My dad was an animal lover, and we share that love. You've heard a lot about his work and animal welfare, but I'd like to share a few personal stories about his love for animals. When I was a little girl, my cousins and I would visit his parents in Rustle every summer.

Grandma would often have animals for us to play with. One year when I got home, I cried and cried, because I didn't know what would happen to the little kitten that I played with and grew to love. Dad left on a trip to Kansas. And much to my surprise, he brought the kitten home with him on the plane for me.

We named the kitten Rusty because he started in Russell. Recently, I lost my dog --. Dad was the first one to call me. He consoled me and he said all the right things. The support that support meant the world to me. Soon he began to encourage me to get another dog.

Quite frequently, he encouraged me to get another dog. And I tell him, I'm just don't know if I'm ready, but he kept encouraging me and eventually, he got me a puppy. And I wanted to name my puppy after dad. But you know I didn't want to name him Bob.

So I decided to name him "JoJo", after his middle name, Joseph. And we visited many, many times. Dad always wanted me to bring JoJo with me, which wasn't always easy, but we did it. And dad always wanted me when I got there to hold "JoJo" up so he could get kisses from "JoJo".

I'd hold him up to his face. And dad always wanted Elizabeth to get kisses too. And "JoJo" did a very good job spreading his love. Dad and Elizabeth's dogs Blazer and Leader were always trotting into his room. They love to visit. But it was Blazer, who was the most concerned about them.

Blazer would lay at his feet whenever he suspected dad needed special nursing care. And I believe it really helped because he loved them so much. When I was preparing to speak today, I learned about a farewell letter dad wrote with a former staff member.

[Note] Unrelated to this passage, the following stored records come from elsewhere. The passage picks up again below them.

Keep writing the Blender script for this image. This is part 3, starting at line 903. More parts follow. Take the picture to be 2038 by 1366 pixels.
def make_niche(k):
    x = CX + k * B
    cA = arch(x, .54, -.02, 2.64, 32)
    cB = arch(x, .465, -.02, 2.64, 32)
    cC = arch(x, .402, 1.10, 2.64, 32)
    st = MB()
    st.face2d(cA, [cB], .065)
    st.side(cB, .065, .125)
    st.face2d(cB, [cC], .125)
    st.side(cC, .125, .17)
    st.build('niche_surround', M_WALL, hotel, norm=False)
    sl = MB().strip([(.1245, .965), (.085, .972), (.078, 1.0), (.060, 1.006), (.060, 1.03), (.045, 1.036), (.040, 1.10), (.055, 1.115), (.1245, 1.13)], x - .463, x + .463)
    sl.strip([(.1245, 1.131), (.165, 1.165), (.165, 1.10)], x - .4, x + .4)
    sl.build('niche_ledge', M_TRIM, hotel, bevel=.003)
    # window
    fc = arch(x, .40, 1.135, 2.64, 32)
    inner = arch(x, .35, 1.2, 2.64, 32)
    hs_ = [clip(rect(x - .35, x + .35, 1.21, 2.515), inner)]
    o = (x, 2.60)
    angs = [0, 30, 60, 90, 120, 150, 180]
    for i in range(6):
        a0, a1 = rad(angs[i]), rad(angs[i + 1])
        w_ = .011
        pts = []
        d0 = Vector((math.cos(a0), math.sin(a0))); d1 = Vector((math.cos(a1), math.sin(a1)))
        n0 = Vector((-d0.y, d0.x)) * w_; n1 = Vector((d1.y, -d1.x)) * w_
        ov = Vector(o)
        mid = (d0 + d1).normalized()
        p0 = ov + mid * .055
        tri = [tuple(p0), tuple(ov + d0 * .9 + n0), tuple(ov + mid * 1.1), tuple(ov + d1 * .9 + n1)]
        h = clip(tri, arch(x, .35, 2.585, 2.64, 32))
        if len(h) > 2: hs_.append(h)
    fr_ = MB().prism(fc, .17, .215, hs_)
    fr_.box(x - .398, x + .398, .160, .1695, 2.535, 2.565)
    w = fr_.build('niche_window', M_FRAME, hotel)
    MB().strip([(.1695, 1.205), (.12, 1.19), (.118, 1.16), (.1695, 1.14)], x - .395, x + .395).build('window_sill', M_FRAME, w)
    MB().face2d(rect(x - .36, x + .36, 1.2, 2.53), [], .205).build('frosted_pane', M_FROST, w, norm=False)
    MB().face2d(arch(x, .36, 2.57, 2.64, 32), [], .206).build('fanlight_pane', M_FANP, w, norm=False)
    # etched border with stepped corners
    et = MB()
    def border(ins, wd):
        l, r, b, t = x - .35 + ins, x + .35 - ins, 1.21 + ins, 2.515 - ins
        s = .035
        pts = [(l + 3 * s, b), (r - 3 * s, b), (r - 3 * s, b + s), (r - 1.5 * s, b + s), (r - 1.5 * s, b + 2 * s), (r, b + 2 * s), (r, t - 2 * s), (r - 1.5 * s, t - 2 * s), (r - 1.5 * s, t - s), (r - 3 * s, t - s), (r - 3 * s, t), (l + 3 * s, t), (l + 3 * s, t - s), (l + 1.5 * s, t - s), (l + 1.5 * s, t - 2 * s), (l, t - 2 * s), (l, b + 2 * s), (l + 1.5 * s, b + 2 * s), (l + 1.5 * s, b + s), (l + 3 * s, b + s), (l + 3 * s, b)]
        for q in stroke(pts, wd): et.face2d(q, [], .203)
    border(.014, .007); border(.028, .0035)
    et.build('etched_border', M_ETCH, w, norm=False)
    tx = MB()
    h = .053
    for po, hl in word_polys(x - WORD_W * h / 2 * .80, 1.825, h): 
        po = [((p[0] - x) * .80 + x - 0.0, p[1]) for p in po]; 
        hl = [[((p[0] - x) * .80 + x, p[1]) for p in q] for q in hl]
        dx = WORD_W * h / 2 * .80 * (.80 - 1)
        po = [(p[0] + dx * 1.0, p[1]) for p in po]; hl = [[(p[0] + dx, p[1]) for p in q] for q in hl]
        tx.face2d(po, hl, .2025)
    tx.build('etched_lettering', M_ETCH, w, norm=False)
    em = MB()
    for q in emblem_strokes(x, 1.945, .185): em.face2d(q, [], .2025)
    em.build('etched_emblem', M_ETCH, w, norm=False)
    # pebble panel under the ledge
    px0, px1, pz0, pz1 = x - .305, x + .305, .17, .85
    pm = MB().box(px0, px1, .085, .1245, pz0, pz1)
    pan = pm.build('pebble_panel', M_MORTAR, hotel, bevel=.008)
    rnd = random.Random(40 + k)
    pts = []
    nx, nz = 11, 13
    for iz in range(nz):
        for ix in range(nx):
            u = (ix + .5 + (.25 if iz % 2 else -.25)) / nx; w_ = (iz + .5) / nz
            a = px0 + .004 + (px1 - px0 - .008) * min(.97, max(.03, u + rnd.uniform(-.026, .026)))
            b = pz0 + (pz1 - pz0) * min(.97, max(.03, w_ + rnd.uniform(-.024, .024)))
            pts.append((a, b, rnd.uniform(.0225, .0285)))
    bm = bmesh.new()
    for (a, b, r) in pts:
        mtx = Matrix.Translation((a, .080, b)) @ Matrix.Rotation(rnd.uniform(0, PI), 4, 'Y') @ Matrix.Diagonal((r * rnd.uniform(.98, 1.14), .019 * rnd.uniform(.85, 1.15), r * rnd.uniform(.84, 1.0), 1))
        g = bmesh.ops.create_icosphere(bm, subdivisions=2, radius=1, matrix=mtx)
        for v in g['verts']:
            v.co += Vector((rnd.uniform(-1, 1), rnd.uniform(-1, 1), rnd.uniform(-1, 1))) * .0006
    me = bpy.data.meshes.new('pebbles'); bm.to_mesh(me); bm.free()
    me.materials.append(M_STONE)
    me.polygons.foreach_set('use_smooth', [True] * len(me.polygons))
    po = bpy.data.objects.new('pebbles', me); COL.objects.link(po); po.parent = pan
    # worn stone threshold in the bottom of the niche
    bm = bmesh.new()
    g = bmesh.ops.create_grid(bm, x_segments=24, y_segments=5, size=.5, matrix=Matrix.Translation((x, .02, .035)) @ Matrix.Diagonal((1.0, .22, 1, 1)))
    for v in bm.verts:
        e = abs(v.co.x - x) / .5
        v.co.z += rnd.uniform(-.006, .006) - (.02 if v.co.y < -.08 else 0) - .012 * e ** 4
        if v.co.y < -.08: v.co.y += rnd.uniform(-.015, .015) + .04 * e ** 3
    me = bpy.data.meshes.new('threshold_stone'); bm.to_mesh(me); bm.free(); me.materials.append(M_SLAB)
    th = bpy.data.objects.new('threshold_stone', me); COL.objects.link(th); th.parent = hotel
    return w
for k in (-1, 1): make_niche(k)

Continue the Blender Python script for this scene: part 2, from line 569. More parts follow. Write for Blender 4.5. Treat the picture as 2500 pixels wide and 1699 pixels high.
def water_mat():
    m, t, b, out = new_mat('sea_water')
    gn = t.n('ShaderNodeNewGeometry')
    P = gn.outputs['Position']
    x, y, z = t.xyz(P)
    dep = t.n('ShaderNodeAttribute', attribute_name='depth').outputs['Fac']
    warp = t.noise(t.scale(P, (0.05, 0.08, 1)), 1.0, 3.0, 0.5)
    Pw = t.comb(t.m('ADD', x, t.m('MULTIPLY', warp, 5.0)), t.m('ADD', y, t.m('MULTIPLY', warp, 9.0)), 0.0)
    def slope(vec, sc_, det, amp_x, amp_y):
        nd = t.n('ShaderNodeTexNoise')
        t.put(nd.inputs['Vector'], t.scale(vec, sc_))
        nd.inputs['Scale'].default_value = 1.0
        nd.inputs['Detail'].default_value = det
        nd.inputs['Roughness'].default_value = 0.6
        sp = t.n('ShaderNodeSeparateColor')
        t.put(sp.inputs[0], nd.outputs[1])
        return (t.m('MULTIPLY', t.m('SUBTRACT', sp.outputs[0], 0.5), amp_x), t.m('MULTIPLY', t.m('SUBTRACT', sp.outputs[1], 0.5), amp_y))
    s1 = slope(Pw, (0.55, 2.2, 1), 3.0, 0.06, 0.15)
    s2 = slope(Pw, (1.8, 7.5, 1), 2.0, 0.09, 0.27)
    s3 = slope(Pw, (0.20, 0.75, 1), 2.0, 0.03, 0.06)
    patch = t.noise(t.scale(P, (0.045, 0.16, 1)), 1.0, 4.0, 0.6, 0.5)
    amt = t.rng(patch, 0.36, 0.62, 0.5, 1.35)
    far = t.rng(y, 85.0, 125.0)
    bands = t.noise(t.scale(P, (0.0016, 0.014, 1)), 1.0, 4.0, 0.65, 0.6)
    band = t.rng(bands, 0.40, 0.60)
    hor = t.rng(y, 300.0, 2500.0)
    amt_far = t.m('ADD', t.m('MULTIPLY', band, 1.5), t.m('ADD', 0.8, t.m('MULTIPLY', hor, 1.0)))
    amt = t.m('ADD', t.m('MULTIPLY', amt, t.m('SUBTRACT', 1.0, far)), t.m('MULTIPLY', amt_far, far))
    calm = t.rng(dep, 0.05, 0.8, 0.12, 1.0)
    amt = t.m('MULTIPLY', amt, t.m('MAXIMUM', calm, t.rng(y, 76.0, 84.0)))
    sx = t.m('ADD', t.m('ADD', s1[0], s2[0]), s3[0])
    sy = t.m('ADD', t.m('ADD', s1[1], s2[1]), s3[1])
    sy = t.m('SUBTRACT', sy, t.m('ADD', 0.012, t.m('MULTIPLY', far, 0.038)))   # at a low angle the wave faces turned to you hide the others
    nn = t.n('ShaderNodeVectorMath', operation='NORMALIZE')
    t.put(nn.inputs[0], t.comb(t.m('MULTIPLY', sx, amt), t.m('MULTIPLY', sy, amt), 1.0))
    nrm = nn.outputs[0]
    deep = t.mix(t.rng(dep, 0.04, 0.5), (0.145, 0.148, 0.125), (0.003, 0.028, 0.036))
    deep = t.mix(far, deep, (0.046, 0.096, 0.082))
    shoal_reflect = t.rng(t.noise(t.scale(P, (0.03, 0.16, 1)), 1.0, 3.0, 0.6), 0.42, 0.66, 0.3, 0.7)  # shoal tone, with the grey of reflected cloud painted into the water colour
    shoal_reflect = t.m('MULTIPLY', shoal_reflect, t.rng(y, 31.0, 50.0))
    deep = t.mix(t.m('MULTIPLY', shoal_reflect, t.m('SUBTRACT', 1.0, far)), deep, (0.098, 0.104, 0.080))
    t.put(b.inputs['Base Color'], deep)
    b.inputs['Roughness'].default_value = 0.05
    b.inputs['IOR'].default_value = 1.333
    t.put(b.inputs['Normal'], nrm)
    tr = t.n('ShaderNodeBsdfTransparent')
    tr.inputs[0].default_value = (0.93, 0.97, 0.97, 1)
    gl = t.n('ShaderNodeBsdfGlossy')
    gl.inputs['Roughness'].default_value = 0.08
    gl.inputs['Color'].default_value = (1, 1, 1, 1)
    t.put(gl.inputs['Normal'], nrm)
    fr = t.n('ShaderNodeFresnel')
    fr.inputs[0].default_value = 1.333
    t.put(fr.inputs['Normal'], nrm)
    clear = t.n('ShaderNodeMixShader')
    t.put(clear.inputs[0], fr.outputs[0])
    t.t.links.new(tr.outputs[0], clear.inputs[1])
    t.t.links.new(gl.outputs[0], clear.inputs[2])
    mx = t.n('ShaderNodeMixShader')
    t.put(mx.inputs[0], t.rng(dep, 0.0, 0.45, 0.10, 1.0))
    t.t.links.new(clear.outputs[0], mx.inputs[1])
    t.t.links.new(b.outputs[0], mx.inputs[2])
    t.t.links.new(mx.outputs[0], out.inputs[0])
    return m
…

None of us knew that he had written this letter. He swore him to secrecy, and he kept a secret. The joke is you may move on to other jobs. Well, but once you're adult staffer, you're always adult staffer. And now a lot of people in this room know that.

I'd like to share in closing part of that letter, and I encourage you all to read it in its entirety. It has been released to the public as he wished. Here are his words. As I make the final walk on my life's journey, I do so without fear. Because I know that I will again, not be walking alone. I know that God will be walking with me.


R. DOLE: I also confess that I'm a bit curious to learn. If I am correct in thinking that Heaven will look a lot like Kansas and to see like others who have gone before me, if I will still be able to vote in Chicago.

I do have one request to make a view since I was dedicated, excuse me since it was dedicated in 2004 it has been my honor to go as often as I could to the World War II Memorial here in Washington, D.C. to welcome and thank the World War II veterans and all veterans who are visiting there.

Since I won't be making that visit anymore I hope that you will, and that you will ask your children and grandchildren to visit Veterans' Memorials across America, and to never forget the sacrifice made not just by my generation, but by all those who wear the uniform of our country.

My final words are the exact ones that Dwight Eisenhower used to conclude his speech and - nearly seven decades ago. I believe in the future of the United States of America. I will miss him so much. I think I will still talk to him every night. I love you dad. I promise you will never walk alone. Thank you!